WHAT NEEDS TO BE DONE: Gather, from the listing beneath this task, every line holding the string "bracket".

## start

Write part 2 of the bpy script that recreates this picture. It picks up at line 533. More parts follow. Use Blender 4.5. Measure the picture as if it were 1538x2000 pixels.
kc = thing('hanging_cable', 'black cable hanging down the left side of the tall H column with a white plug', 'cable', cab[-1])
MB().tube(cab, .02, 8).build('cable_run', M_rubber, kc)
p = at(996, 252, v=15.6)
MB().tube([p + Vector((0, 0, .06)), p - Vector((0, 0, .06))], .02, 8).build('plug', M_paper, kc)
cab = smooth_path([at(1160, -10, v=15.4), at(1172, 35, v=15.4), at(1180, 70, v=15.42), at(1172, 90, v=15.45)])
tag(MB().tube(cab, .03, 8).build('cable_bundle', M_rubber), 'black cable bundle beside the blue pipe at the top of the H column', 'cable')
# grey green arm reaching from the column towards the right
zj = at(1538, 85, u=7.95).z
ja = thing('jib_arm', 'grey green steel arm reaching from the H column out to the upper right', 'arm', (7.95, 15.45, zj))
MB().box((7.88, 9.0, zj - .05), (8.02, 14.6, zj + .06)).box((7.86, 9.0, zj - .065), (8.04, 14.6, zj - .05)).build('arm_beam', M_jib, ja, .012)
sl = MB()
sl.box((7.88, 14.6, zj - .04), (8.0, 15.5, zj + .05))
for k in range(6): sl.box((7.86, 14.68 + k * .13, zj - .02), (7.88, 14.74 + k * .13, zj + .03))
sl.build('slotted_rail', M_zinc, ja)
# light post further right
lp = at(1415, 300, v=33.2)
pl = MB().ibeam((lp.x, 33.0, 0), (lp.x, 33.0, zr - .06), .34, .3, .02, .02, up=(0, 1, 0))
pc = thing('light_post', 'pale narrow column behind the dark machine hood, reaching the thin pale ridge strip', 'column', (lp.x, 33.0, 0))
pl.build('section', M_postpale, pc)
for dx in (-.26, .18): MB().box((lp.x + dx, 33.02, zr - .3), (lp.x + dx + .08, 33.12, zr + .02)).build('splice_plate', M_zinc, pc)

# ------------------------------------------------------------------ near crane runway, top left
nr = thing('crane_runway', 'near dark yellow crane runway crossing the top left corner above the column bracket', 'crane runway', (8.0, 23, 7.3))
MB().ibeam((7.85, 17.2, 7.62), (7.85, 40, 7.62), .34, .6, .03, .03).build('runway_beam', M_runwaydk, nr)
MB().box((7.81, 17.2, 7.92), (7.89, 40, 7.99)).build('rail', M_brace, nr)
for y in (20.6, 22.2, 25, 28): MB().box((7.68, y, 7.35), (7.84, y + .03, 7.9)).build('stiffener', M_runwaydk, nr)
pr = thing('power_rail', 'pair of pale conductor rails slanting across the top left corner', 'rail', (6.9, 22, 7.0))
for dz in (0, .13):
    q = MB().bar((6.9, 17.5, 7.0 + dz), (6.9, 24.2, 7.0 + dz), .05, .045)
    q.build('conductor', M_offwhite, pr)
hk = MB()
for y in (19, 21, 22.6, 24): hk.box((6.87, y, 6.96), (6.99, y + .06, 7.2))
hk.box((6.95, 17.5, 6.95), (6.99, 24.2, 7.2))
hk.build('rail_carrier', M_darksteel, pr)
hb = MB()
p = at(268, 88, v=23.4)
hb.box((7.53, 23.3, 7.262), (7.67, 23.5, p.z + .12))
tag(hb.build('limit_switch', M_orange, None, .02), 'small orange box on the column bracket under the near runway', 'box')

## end

ANSWER IN FULL:
nr = thing('crane_runway', 'near dark yellow crane runway crossing the top left corner above the column bracket', 'crane runway', (8.0, 23, 7.3))
tag(hb.build('limit_switch', M_orange, None, .02), 'small orange box on the column bracket under the near runway', 'box')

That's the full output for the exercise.